Up to now, their support for the rebels has largely been limited to intelligence agents and rich Arab individuals cutting deals to arm and supply whichever groups they fancy. That, many experts say, has strengthened the hand of the Islamists.
The opportunity now, rebel supporters say, is for a much more coordinated strategy perhaps led by Washington.
They "are waiting for the West," Salman Shaikh, a former adviser to the Qatari royal family and now director of the Brookings Doha Center, said via video link. "They don't want to be in this alone. Only the US can bring this about."

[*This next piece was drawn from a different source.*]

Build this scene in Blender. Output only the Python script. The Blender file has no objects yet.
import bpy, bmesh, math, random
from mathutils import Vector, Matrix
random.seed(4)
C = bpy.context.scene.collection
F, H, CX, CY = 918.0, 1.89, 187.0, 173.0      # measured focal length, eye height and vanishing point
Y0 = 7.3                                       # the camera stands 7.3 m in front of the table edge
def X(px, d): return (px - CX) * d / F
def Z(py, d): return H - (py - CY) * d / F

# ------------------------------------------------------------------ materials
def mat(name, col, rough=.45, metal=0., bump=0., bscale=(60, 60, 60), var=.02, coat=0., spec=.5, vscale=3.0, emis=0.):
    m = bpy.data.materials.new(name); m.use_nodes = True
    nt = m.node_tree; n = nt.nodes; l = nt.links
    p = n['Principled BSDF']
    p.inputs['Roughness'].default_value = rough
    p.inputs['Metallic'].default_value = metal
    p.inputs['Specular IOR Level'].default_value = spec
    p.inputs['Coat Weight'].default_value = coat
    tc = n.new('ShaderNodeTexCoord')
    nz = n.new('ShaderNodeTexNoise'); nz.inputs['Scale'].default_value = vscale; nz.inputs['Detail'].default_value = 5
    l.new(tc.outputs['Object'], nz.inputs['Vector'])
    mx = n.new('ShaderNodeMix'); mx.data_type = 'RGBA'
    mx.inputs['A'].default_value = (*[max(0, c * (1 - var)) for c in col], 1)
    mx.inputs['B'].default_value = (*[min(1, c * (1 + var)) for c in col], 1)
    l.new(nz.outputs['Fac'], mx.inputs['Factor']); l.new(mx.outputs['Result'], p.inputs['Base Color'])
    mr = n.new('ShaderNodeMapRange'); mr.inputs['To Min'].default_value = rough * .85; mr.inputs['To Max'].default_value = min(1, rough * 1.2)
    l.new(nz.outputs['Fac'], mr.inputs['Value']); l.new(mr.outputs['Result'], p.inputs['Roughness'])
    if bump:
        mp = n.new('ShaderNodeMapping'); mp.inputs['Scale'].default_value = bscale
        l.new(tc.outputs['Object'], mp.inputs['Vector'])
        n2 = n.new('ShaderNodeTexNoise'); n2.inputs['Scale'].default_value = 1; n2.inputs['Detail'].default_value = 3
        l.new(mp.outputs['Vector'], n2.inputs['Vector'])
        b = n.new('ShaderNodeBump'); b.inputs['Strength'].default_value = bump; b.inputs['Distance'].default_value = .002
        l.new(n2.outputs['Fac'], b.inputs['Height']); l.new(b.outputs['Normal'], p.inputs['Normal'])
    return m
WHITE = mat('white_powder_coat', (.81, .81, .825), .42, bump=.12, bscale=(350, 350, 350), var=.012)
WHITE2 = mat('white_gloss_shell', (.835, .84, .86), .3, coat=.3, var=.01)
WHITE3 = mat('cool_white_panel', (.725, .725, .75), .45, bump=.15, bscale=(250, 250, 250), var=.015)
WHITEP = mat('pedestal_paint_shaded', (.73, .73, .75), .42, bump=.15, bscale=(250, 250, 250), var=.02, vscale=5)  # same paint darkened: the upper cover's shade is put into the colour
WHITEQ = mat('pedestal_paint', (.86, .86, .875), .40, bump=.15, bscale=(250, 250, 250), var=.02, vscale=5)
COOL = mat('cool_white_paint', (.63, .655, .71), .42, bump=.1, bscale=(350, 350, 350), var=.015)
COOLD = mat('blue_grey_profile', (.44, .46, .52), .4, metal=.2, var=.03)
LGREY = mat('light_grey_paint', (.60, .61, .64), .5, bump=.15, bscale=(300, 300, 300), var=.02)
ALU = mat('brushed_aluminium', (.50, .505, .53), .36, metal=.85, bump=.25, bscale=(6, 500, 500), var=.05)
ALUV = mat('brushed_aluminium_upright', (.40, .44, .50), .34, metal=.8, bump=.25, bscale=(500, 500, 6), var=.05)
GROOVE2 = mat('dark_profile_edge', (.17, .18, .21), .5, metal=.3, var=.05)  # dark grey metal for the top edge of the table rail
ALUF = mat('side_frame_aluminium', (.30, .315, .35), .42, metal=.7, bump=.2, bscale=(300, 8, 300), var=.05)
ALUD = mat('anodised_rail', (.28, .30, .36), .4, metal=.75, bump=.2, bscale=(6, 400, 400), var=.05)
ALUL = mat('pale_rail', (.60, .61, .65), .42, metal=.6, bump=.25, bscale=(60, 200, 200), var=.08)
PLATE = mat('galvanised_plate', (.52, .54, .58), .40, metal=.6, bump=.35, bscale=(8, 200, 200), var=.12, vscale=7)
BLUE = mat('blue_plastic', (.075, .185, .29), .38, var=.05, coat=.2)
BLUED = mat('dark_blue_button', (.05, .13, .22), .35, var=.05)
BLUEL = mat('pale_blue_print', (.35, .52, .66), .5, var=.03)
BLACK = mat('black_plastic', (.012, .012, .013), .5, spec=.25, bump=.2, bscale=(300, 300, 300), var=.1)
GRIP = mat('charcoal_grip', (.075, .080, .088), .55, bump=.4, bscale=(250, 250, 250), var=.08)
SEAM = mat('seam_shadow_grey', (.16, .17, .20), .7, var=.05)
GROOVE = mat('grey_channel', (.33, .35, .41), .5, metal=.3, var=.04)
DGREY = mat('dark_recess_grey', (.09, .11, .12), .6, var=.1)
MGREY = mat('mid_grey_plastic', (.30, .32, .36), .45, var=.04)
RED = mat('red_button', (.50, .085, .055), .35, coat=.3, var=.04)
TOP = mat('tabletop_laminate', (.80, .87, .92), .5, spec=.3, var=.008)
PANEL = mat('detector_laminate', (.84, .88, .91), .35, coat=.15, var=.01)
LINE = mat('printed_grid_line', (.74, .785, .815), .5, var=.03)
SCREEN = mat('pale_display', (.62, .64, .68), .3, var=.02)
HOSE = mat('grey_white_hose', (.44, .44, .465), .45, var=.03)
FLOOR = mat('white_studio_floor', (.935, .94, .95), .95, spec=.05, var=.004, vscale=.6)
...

The fact that Turkey held back from talking about a Patriot missiles request until the day after the US election may be no coincidence. While theoretically defensive, the range of the missiles would reach well inside Syrian airspace.
The option of using Turkish-based Patriot batteries to enforce a limited "no-fly zone" over nearby rebel territory is, insiders say, already circulating within the US government.
Deploying the missiles, however, would require stationing dozens if not hundreds of US troops in volatile border regions already swarming with refugees and weapons.
"There is undoubtedly going to be more attention placed on Syria by the administration in the aftermath of the election," says Ari Ratner, a former Obama administration State Department appointee and now a fellow at the Truman National Security Foundation. "Not least because the situation on the ground and the needs of our allies will only escalate."